Saturday, April 10: “It is impossible for us not to speak about what we have seen and heard.”(Acts 4:13-21)

I’ve mentioned that I sometimes go back to previous years’ writings (this being my 12th year of writing reflections, you kind of have to!) just to see if I am led in a new way or if the message is still the same. In this case, sadly, it is the latter. In light of the recent shootings in the US, I feel compelled to repeat what I wrote in 2018 for this Scripture:

As I write this, I see the images of the hundreds of thousands of young people taking a stand at Marches for Our Lives in cities around the world. Those who have seen their friends gunned down in schools and on city streets; those who have heard the cries for mercy, the sobs of anguish from loved ones left behind. ‘It is impossible for us not to speak about what we have seen and heard.’ Yes, these young people need our sincere ‘thoughts and prayers’ but even more, they need our voices, our hands, our feet. Our children need us to have their backs as they forge a better future for themselves and their own children. They are the face of hope.”

Today’s Provision: Do what you can to stop the madness. Like so much of what I see and hear these days, I am appalled and confused at where some people’s heads and hearts are on this issue. As the father of one of the children gunned down in Newtown says, “Your right to own a gun does not supersede my son’s right to live.” What’s even more puzzling is that some folks who identify as “pro-life” also object to commonsense guns laws. I don’t get it.

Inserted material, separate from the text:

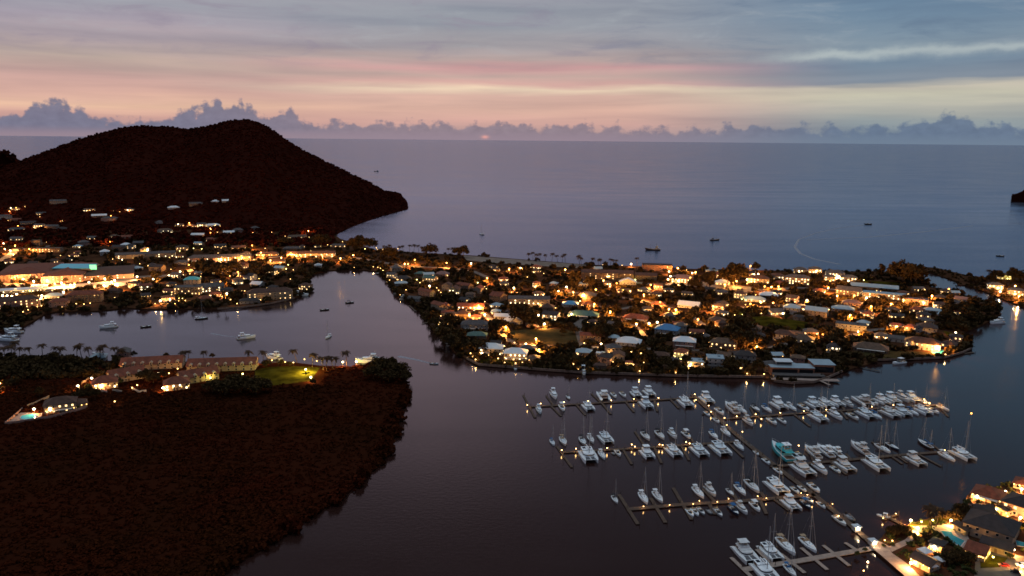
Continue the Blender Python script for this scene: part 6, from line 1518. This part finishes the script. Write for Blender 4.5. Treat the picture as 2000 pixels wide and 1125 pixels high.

This is an issue that needs louder, more assertive voices. Too many of us shrug our shoulders, saying there is nothing we can do. That doesn’t sound like “hope in the Resurrection” to me! Every state and locality have groups that lobby for commonsense on this issue. See if you can find one that is non-partisan to join your voice with others who see this as a pro-life issue.  I need to do more. How about you?